US Trust sees China’s economic transformation of the past 30+ years “entering a new phase,” moving from exports and capital investment to personal consumption and service sector growth. Yes, this will “produce hiccups along the way and trigger fears,” but growth itself will proceed apace, as the private sector’s share of GDP continues to grow at the expense of the public sector’s. A few data points:
- In 1978 state-owned firms produced 78% of industrial output; by 2011 it was cut in a third, down to 26%;
- By 2008, 80% of Chinese retailers were in private hands;
- Including workers in state-owned firms, total public-sector employment in China was 11% of the “economically active” population, vs. 15% in the US, 14% in Germany, and 24% in France.

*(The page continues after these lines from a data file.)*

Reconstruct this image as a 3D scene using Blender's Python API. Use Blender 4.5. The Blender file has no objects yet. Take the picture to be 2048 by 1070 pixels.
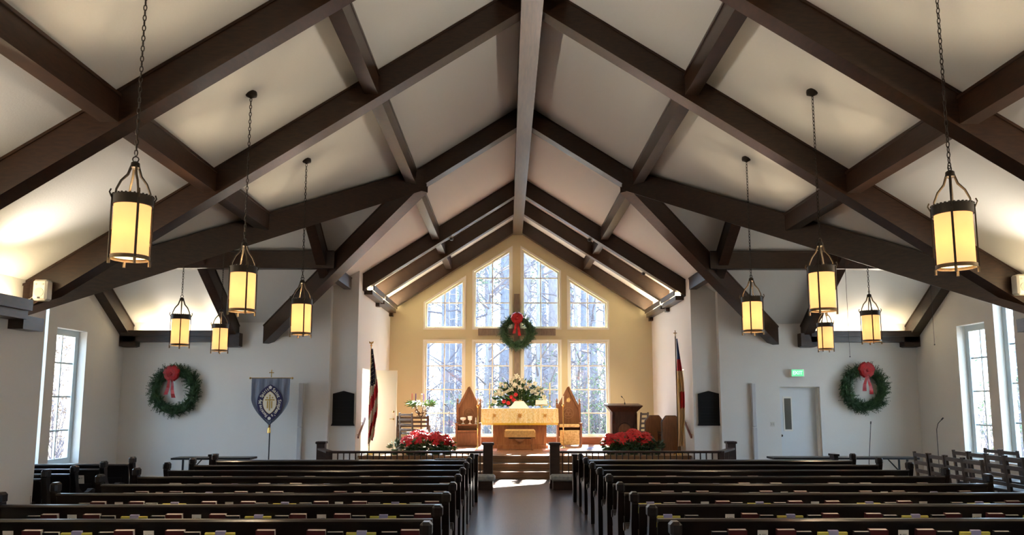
import bpy, bmesh, math, random
from mathutils import Vector, Matrix, Euler
random.seed(7)
R = math.radians
S = bpy.context.scene
COL = S.collection

# ------------------------------------------------------------------ camera
EYE = 1.7
FOC, PX, PY, VX, VY = 1540., 1024., 607., 1014., 802.
pit = math.atan((VY - PY) / FOC)
yaw = math.atan((PX - VX) / FOC * math.cos(pit))
cp, sp, cyw, syw = math.cos(pit), math.sin(pit), math.cos(yaw), math.sin(yaw)
FW = Vector((syw * cp, cyw * cp, sp)); RT = Vector((cyw, -syw, 0)); UP = Vector((-syw * sp, -cyw * sp, cp))
cam = bpy.data.cameras.new('camera'); co = bpy.data.objects.new('camera', cam); COL.objects.link(co)
m = Matrix((RT, UP, -FW)).transposed().to_4x4(); m.translation = (0, 0, EYE)
co.matrix_world = m
cam.sensor_width = 36; cam.lens = FOC / 2048 * 36; cam.shift_y = (607 - 535) / 2048; cam.clip_end = 400
S.camera = co

def at(x, y, D):
    """world point seen at photograph pixel (x, y) at distance D down the nave"""
    d = FW + RT * ((x - PX) / FOC) - UP * ((y - PY) / FOC)
    t = D / d.y
    return Vector((d.x * t, D, EYE + d.z * t))

# ------------------------------------------------------------------ world, sun, exposure
W = bpy.data.worlds.new('world'); S.world = W; W.use_nodes = True
nt = W.node_tree; nt.nodes.clear()
o_ = nt.nodes.new('ShaderNodeOutputWorld'); b_ = nt.nodes.new('ShaderNodeBackground')
tc = nt.nodes.new('ShaderNodeTexCoord'); sx = nt.nodes.new('ShaderNodeSeparateXYZ'); cr = nt.nodes.new('ShaderNodeValToRGB')
nt.links.new(tc.outputs['Generated'], sx.inputs[0]); nt.links.new(sx.outputs['Z'], cr.inputs[0])
cr.color_ramp.elements[0].position = 0.0; cr.color_ramp.elements[0].color = (.60, .80, 1, 1)
cr.color_ramp.elements[1].position = 0.8; cr.color_ramp.elements[1].color = (.40, .64, 1, 1)
nt.links.new(cr.outputs[0], b_.inputs[0]); b_.inputs[1].default_value = 4.2
nt.links.new(b_.outputs[0], o_.inputs[0])
sun = bpy.data.lights.new('sun', 'SUN'); so = bpy.data.objects.new('sun', sun); COL.objects.link(so)
sd = Vector((-.85, -7.3, -6.15)); so.rotation_euler = sd.to_track_quat('-Z', 'Y').to_euler()
sun.energy = 58; sun.color = (1, .93, .82); sun.angle = R(.6)
S.view_settings.view_transform = 'Standard'; S.view_settings.look = 'None'
S.view_settings.gamma = 1; S.view_settings.use_curve_mapping = False
S.view_settings.exposure = 1.6
S.cycles.max_bounces = 10; S.cycles.diffuse_bounces = 6; S.cycles.glossy_bounces = 4
S.cycles.transparent_max_bounces = 12; S.cycles.transmission_bounces = 6
S.cycles.sample_clamp_indirect = 6.0; S.cycles.use_denoising = True
S.cycles.blur_glossy = 1.0; S.cycles.caustics_reflective = True; S.cycles.caustics_refractive = False

# ------------------------------------------------------------------ materials
def mat(name, col, rough=.5, metal=0, spec=.5, emit=None, estr=0, var=0, vscale=8, stretch=(1, 1, 1), col2=None, bump=0, bscale=None, coat=0, sub=0, trans=0):
    M = bpy.data.materials.new(name); M.use_nodes = True; n = M.node_tree.nodes; l = M.node_tree.links
    b = n['Principled BSDF']
    b.inputs['Base Color'].default_value = (*col, 1); b.inputs['Roughness'].default_value = rough
    b.inputs['Metallic'].default_value = metal; b.inputs['Specular IOR Level'].default_value = spec
    b.inputs['Coat Weight'].default_value = coat; b.inputs['Coat Roughness'].default_value = .15
    if trans: b.inputs['Transmission Weight'].default_value = trans
    if emit: b.inputs['Emission Color'].default_value = (*emit, 1); b.inputs['Emission Strength'].default_value = estr
    if var or col2 or bump:
        t = n.new('ShaderNodeTexCoord'); mp = n.new('ShaderNodeMapping'); ns = n.new('ShaderNodeTexNoise')
        mp.inputs['Scale'].default_value = stretch; ns.inputs['Scale'].default_value = vscale; ns.inputs['Detail'].default_value = 5
        l.new(t.outputs['Object'], mp.inputs[0]); l.new(mp.outputs[0], ns.inputs[0])
        if var or col2:
            r = n.new('ShaderNodeValToRGB'); l.new(ns.outputs[0], r.inputs[0])
            c2 = col2 or tuple(min(1, c * (1 + var)) for c in col)
            c1 = tuple(c * (1 - var) for c in col) if not col2 else col
            r.color_ramp.elements[0].position = .35; r.color_ramp.elements[0].color = (*c1, 1)
            r.color_ramp.elements[1].position = .65; r.color_ramp.elements[1].color = (*c2, 1)
            l.new(r.outputs[0], b.inputs['Base Color'])
        if bump:
            bp = n.new('ShaderNodeBump'); bp.inputs['Strength'].default_value = bump; bp.inputs['Distance'].default_value = .01
            if bscale:
                n2 = n.new('ShaderNodeTexNoise'); n2.inputs['Scale'].default_value = bscale; l.new(t.outputs['Object'], n2.inputs[0]); l.new(n2.outputs[0], bp.inputs['Height'])
            else: l.new(ns.outputs[0], bp.inputs['Height'])
            l.new(bp.outputs[0], b.inputs['Normal'])
    return M

M = {}
M['wall'] = mat('white_wall_paint', (.76, .74, .69), .75, bump=.15, vscale=60)
M['ceil'] = mat('ceiling_paint', (.66, .65, .615), .8, bump=.1, vscale=50)
M['yellow'] = mat('yellow_wall_paint', (.60, .535, .33), .7, bump=.1, vscale=60)
M['cream'] = mat('cream_paint', (.82, .72, .50), .5)
M['white'] = mat('white_trim_paint', (.80, .78, .70), .45)
M['beam'] = mat('dark_stained_beam', (.030, .0120, .0050), .34, var=.3, vscale=3, stretch=(3, 3, 14), spec=.45, coat=.12)
M['beamh'] = mat('dark_stained_ridge', (.055, .026, .013), .36, var=.3, vscale=3, stretch=(12, 1, 12), spec=.6, coat=.35)
M['pew'] = mat('pew_mahogany', (.008, .0035, .0025), .30, var=.3, vscale=4, stretch=(1, 14, 14), spec=.45, coat=.1)
M['rail'] = mat('rail_walnut', (.035, .016, .011), .35, var=.3, vscale=5, stretch=(1, 6, 6))
M['floor'] = mat('strip_floor', (.055, .030, .022), .28, col2=(.09, .052, .038), vscale=4, stretch=(18, .7, 1), spec=.45)
M['oak'] = mat('step_oak', (.16, .075, .03), .35, col2=(.30, .16, .07), vscale=3, stretch=(.8, 8, 22), coat=.3)
M['platform'] = mat('platform_oak', (.26, .115, .06), .3, col2=(.36, .18, .10), vscale=3, stretch=(8, .8, 1), coat=.3)
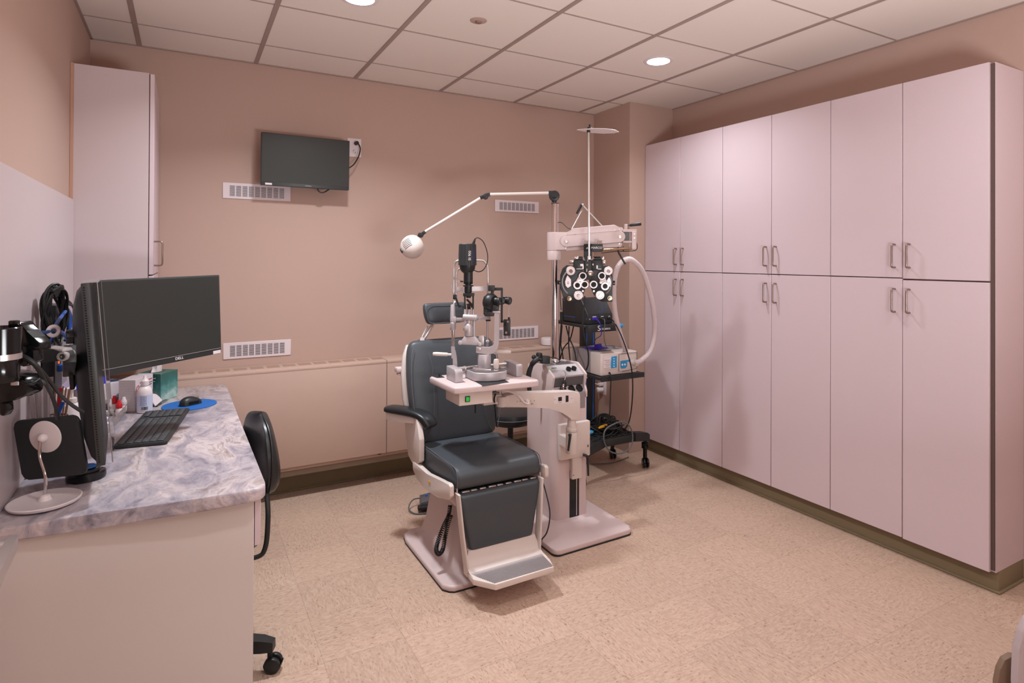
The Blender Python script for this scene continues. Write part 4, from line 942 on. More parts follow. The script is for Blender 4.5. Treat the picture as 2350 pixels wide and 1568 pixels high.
# pole
pc = V((1.887, 2.952, 0))
part('pole', MB().cyl(pc + V((0, 0, .872)), pc + V((0, 0, 1.811)), .0225, n=36), M_CHROME, t, 'chrome pole')
part('pole_cap', MB().cyl(pc + V((0, 0, 1.811)), pc + V((0, 0, 1.8155)), .024, n=36, bev=.002), M_BLACK, t)
part('pole_collar', MB().lathe([(.027, .0), (.0275, .022), (.025, .027), (.0226, .027)], pc + V((0, 0, .8755)), n=36), M_STEEL, t)
# phoropter arm, carried by the pole; units of the arm frame are drawn square to its face
FA = face((1.9242, 2.8864, 1.575), .002530)
b = MB(FA); b.lathe([(16.5, -15), (17, -14), (17, 26), (16, 27), (0, 27)], (-27, 0, -14), (0, 1, 0), 36); b.box((-27, -14, -30), (2, 27, 3), 2)
part('swivel_block', b, M_PUTTY, t)
b = MB(FA).lathe([(16, -37), (16.5, -36), (16.5, -17), (16, -16)], (-27, 0, -14), (0, 1, 0), 36); part('pole_clamp', b, M_PUTTY, t)
def stadium(x0, y0, x1, y1, r, n=10):
    a = math.atan2(y1 - y0, x1 - x0); return [(x0 + r * math.cos(a + PI / 2 + PI * i / n), y0 + r * math.sin(a + PI / 2 + PI * i / n)) for i in range(n + 1)] + [(x1 + r * math.cos(a - PI / 2 + PI * i / n), y1 + r * math.sin(a - PI / 2 + PI * i / n)) for i in range(n + 1)]
arm = MB(FA); arm.prism(stadium(-2, 6, 121, 17, 12.5), 7, Matrix.Translation((0, 0, 3)), 1, 2, rim=True)
arm.prism([(-4, 22), (2, 28), (10, 30), (12, 35.5), (110, 44.5), (116, 40), (128, 38), (131, 32), (126, 28), (116, 30), (-2, 18)], 14, Matrix.Translation((0, 0, -12)), 1, 1)
arm.prism([(-6, -8), (124, 5), (129, 0), (124, -7), (0, -16.5), (-6, -12)], 14, Matrix.Translation((0, 0, -12)), 1, 1)
pa = part('parallel_arm', arm, M_PUTTY, t)
b = MB(FA)
for x, y, r in ((-2, 6, 4.2), (121, 17, 4.4)): b.lathe([(r, 0), (r * .9, 1.6), (r * .4, 2.2), (0, 1.6)], (x, y, 10), n=24)
for x, y in ((-2, 22.5), (-2, -10), (121, 34), (121, .5), (17, 24), (110, 32)): b.lathe([(1.9, 0), (1.7, 1), (0, 1)], (x, y, 2.2), n=16)
part('pivot_screw', b, M_STEEL, pa)
b = MB(FA); b.box((129, 28, -12), (161, 34, 3), .8); b.box((149, -12, -10), (160, 29, 6), 1.5); b.box((129, 3, -12), (149, 8, 3), .8); b.lathe([(4, 0), (4, 12), (3, 13.5), (0, 13.5)], (137, 33, -5), (0, 1, 0), 20)
part('end_bracket', b, M_PUTTY, t)
b = MB(FA); b.box((132, 8, -10), (145, 28, 0)); part('bracket_plate', b, M_DGREY, t)
b = MB(FA)
for y in (23, 14): b.lathe([(2.2, 0), (2, 1), (0, 1)], (154.5, y, 6), n=16)
part('bracket_screw', b, M_STEEL, t)
b = MB(FA); b.cyl((140, 43, -5), (146, 44, -5), 1.5); b.cyl((146, 43.5, -5), (172, 47.5, -5), 3.2, 4.2, 20, .8)
part('clamp_lever', b, M_BLACK, t)
b = MB(FA); b.cyl((82, -14, 20), (150, -9.5, 2), 3.1); part('cross_rod', b, M_BRASS, t)
b = MB(FA); b.tube([(160, 4, 2), (162, -6, 3), (158, -14, 3), (140, -16, 4), (110, -17, 4), (80, -21, 4)], .9, 6); b.torus((118, -12, 3), 5, .9, (1, 0, 0), 16, 6); b.torus((130, -11, 3), 5, .9, (1, 0, 0), 16, 6)
b.beam((118, -18, 5), (134, -46, 6), 4, 4, .6, (0, 0, 1)); b.tube([(-19, 50, -10), (-10, 49, -8), (2, 38, -6), (10, 34, -4)], .8, 6)
part('arm_cord', b, M_RUBBER, t)
b = MB(FA); b.cyl((38, 80, -20), (13, 34, -14), 1.6, n=12); b.cyl((38, 91, -20), (86, 40, -16), 1.9, n=12); b.ball((38, 91, -20), 4); part('spring_rod', b, M_STEEL, t)
b = MB(FA); b.cyl((36, 92, -18), (25, 71, -18), 3.4, 2.4, 16, .5); part('rod_grip', b, M_BLACK, t)

# slit lamp table and its swing arm
ZTT = .90
poly = [(1.062, 2.53), (1.068, 2.512), (1.086, 2.503), (1.475, 2.472), (1.493, 2.478), (1.5, 2.495), (1.5, 2.8), (1.48, 2.815), (1.07, 2.815), (1.055, 2.795)]
tt = part('table_top', MB().prism(poly, .032, Matrix.Translation((0, 0, ZTT - .032)), .008, 3, rim=True), M_PUTTY, t)
b = MB().box((1.095, 2.55, .80), (1.275, 2.72, .866), .006, 2)
pb = part('power_box', MB().prism([(1.105, 2.545), (1.273, 2.535), (1.273, 2.7), (1.105, 2.71)], .064, Matrix.Translation((0, 0, .803)), .004, 2), M_CREAM, t)
Fs = fr((1.145, 2.5405, .834), (1, -.06, 0), (-.06, -1, 0))
part('power_switch', MB(Fs).box((-.012, -.013, 0), (.012, .013, .004), .001), M_BLACK, pb)
part('switch_light', MB(Fs).box((-.0085, -.0095, .0035), (.0085, .0095, .006), .001), M_GREEN, pb, 'lit green rocker')
b = MB(); b.quad((1.2, 2.52, ZTT + .0008), (1.235, 2.575, ZTT + .0008), (1.41, 2.56, ZTT + .0008), (1.36, 2.5, ZTT + .0008)); 
part('slide_pad', MB().prism([(1.2081, 2.6345), (1.1961, 2.4833), (1.3389, 2.4946), (1.36, 2.6254)], .0012, Matrix.Translation((0, 0, ZTT + .0002))), M_BLACKM, tt)
b = MB().prism([(1.0684, 2.8194), (1.0771, 2.7528), (1.115, 2.7447), (1.1233, 2.8411)], .001, Matrix.Translation((0, 0, ZTT + .0002))); part('corner_plate', b, M_BLACKM, tt); b = MB(); b.prism([(1.5338, 2.7704), (1.4946, 2.6948), (1.5282, 2.7039)], .001, Matrix.Translation((0, 0, ZTT + .0002))); part('corner_plate', b, M_BLACKM, tt); c = V((1.0985, 2.7782, 0.9)); part('toggle_switch', MB().cyl(c + V((0, 0, .001)), c + V((0, 0, .018)), .004), M_BLACKM, tt)
# arm: long box towards the pivot with a curved lower edge
FS = fr((0, 2.66, 0), (1, 0, 0), (0, -1, 0))
b = MB(FS).prism([(1.3956, 0.803), (1.4581, 0.8073), (1.8049, 0.7798), (1.8418, 0.7712), (1.8475, 0.7542), (1.8481, 0.6224), (1.7859, 0.6304), (1.7662, 0.6608), (1.7219, 0.687), (1.6539, 0.7089), (1.5611, 0.7244), (1.3959, 0.7438)], .06, Matrix.Translation((0, 0, -.03)), .005, 2)
sa = part('swing_arm', b, M_CREAM, t)
b = MB(); b.lathe([(.03, 0), (.03, .05)], V((1.3885, 2.66, 0.7469)), (0, 0, 1), 28); b.box((1.2865, 2.66, 0.7589), V((1.3882, 2.66, 0.806)) + V((0, .055, 0)), .004)
part('arm_knuckle', b, M_CREAM, t)
b = MB(); p = V((1.3564, 2.655, 0.767)); b.cyl(V((1.3487, 2.64, 0.771)), V((1.3446, 2.632, 0.7732)), .006); b.cyl(V((1.423, 2.66, 0.7978)), V((1.4232, 2.66, 0.7472)), .026); part('knuckle_pin', b, M_CREAM, t)
part('arm_stub', MB().cyl(V((1.272, 2.66, 0.8035)), V((1.2911, 2.66, 0.8014)), .014), M_BLACK, t)
b = MB(fr((0, 2.63, 0), (1, 0, 0), (0, -1, 0))); b.prism([(1.6778, 0.774), (1.8014, 0.7675), (1.8016, 0.7211), (1.678, 0.7308)], .0008, Matrix.Translation((0, 0, -.0002))); sp_ = part('switch_panel', b, M_WHITE, sa)
b = MB(fr((0, 2.63, 0), (1, 0, 0), (0, -1, 0))); b.prism([(1.7049, 0.7619), (1.7267, 0.7618), (1.7268, 0.7412), (1.705, 0.7413)], .002); b.prism([(1.7514, 0.766), (1.768, 0.7641), (1.7681, 0.7319), (1.7515, 0.7315)], .003)
for u, v in ((1273, 917), (1312, 915)): pass
part('rocker_switch', b, M_BLACK, sa)
b = MB(fr((0, 2.63, 0), (1, 0, 0), (0, -1, 0)))
for q in ((1.6846, 0.7527), (1.7903, 0.7455), (1.5383, 0.7603), (1.5589, 0.7601), (1.4594, 0.767)): b.prism(circ(.002, 10, *q), .0012)
for q, w in (((1.7159, 0.7321), .018), ((1.5435, 0.7485), .012), ((1.4795, 0.7669), .014), ((1.5461, 0.7438), .016)): b.box((q[0] - w / 2, q[1] - .0008, 0), (q[0] + w / 2, q[1] + .0008, .0009))
part('small_print', b, M_DINK, sa)
b = MB(); c = V((1.5123, 2.625, 0.762)); b.cyl(c + V((0, .006, 0)), c + V((0, -.012, 0)), .013, .011, 24, .002); b.tube([c + V((0, -.012, 0)), c + V((-.006, -.022, -.006)), c + V((-.03, -.018, .006)), V((1.4459, 2.615, 0.8087)), V((1.392, 2.63, 0.8289)), V((1.3586, 2.66, 0.8266))], .0045, 8); part('power_plug', b, M_WHITE, sa, 'white plug and lead')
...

This brings us to the EU, and here, unfortunately, there’s no question that the EU constitutes “the main drag on global growth,” and will remain in gloom as far as the eye can see. I have no desire to depress my readers, but three themes (not from US Trust, from yours truly) might well encapsulate the Continental European dilemma:
- An excess of central control but a shortage of federalism;
- Baked-in and strongly negative demographics; and
- A certain cultural brittleness.
Think this is all quite lovely, but a bit academic?
Actually, at least one Big Law Heavyweight seems to have adopted the same perspective as US Trust. Did you notice what Matthew Layton’s announcement this week of Clifford Chance’s new international strategy studiously omitted to discuss? It was premised on the two indispensable, and complementary, pillars of aiming to become “the global law firm of choice for the world’s leading businesses,” and of seriously pursuing more flexible models of service and of work, building on smarter and more pervasive use of technology and its “Continuous Improvement Program.”
Articulated financial targets are to increase the share of total firm revenue derived from the US from 11% to about 20%, and the Asia-Pacific share from 14% to 20—25%, all within the next five years.
As for the EU? The studiously diplomatic phrase is “maintaining position.”
Maybe the US Trust report crossed Matthew’s desk as well.